James Stewart, professor de estudos de negócios no Trinity College de Dublin, espera que tal publicidade indesejável possa forçar mudanças.

“Realmente temos características de um paraíso fiscal, juntamente com outros países, como a Suíça”, disse Stewart à swissinfo.ch. “Incentivos fiscais exagerados atraem empresas sem sede fixa, que só estão aqui porque temos bons contadores. Essa não é uma política industrial viável no longo prazo”.

Se outros países fecharem as brechas na legislação tributária que atualmente permitem que os lucros migrem para a Irlanda, então muitas companhias estrangeiras deixarão Dublin e outras cidades irlandesas, acrescentou Stewart.

Mas isso só resolveria parte do problema para a Suíça. Se os suíços são incapazes de resolver seus próprios problemas atuais, regiões como a Grã-Bretanha, Cingapura, Países Baixos e Luxemburgo poderiam explorar essa vantagem competitiva.

Vários países competem com a Suíça para atrair sedes e outras operações de back office de gigantes multinacionais.

Irlanda, Grã-Bretanha, Holanda, Luxemburgo, Bélgica, Cingapura e vários Estados da Europa Oriental, como a Polônia, estão todos brigando por uma fatia da ação.

A empresa global de consultoria fiscal Ernst & Young mantém uma tabela de classificação anual das jurisdições mais atraentes que mostrou a Irlanda ultrapassando com folga a Suíça no ano passado.

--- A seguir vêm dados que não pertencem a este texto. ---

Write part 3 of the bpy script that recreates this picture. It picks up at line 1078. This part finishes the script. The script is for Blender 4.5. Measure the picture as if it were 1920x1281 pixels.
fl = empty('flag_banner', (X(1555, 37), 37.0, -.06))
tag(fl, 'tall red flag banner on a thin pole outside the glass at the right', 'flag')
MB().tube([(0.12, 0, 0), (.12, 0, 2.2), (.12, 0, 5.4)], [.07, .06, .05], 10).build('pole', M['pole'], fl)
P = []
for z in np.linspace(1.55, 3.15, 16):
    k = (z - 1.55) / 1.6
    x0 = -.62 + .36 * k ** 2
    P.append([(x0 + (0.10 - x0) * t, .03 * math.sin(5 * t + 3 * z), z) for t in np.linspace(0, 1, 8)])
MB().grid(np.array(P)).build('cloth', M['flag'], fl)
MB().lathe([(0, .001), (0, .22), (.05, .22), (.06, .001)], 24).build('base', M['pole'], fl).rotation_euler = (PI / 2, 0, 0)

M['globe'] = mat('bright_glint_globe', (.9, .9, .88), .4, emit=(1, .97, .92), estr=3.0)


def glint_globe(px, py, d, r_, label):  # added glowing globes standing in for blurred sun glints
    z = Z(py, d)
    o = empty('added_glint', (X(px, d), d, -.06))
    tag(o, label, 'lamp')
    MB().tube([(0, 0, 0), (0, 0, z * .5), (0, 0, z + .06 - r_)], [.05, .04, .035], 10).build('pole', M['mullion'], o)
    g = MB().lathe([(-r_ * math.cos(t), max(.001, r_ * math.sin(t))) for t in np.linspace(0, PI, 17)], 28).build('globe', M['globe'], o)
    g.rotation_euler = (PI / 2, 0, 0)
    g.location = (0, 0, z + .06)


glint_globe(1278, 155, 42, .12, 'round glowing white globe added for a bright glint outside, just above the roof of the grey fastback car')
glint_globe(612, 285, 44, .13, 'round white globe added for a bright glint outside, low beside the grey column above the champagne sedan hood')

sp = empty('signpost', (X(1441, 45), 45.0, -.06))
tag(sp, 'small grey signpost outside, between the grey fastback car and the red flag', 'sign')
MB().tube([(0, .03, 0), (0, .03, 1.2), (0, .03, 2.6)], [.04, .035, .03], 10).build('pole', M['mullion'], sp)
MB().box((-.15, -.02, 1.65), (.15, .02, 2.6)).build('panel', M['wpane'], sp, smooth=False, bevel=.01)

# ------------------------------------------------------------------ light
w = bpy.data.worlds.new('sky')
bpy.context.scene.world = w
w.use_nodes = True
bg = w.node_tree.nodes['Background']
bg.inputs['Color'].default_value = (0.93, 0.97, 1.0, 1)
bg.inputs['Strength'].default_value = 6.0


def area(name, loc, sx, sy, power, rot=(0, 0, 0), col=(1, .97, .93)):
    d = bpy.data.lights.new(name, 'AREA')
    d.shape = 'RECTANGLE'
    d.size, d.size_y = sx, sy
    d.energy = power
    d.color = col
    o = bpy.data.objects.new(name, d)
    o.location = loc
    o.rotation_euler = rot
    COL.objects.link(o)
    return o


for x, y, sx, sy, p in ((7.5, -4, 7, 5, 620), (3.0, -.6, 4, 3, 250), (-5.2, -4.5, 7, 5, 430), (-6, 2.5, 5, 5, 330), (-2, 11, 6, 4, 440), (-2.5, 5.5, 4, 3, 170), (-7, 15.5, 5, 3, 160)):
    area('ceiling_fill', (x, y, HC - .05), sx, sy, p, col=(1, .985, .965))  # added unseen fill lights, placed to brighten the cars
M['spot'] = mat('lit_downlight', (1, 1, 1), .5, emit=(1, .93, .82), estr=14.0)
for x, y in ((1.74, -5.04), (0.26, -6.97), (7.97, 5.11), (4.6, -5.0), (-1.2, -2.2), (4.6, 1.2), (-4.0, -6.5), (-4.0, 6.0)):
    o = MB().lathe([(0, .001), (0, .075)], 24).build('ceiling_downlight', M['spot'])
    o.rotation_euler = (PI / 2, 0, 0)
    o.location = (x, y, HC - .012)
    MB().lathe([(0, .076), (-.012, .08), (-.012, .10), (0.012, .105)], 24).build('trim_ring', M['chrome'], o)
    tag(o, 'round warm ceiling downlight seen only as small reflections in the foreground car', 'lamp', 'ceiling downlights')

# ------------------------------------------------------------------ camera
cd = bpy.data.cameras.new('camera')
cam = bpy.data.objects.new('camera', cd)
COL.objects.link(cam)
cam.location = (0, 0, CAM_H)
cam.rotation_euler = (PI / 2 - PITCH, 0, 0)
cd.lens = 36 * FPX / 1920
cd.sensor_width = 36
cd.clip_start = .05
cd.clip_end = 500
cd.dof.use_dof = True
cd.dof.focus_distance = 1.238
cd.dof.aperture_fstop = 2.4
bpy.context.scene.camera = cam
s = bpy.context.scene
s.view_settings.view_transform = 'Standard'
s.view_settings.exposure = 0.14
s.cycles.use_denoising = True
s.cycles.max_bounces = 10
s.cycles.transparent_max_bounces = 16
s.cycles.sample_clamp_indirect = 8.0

Em 2012, o número de empresas estrangeiras entrando na Suíça ou em significativa expansão das operações existentes (61) caiu 38%, de acordo com a Ernst & Young, que rebaixou a Suíça em três posições na tabela para o décimo quarto lugar.

Ao mesmo tempo, a Irlanda pulou para o nono lugar, depois de ver os investimentos estrangeiros diretos aumentarem 16%, para 123 empresas.

A IDA Ireland diz que está prestes a cumprir os objetivos do seu “Horizonte 2020” de atrair 640 investimentos e criando 62 mil novos postos de trabalho no quinquênio 2010-2014.

A agência diz que já conseguiu atrair mais de 1.000 companhias estrangeiras para a Irlanda (mais de metade dos EUA), gerando 152 mil empregos no país.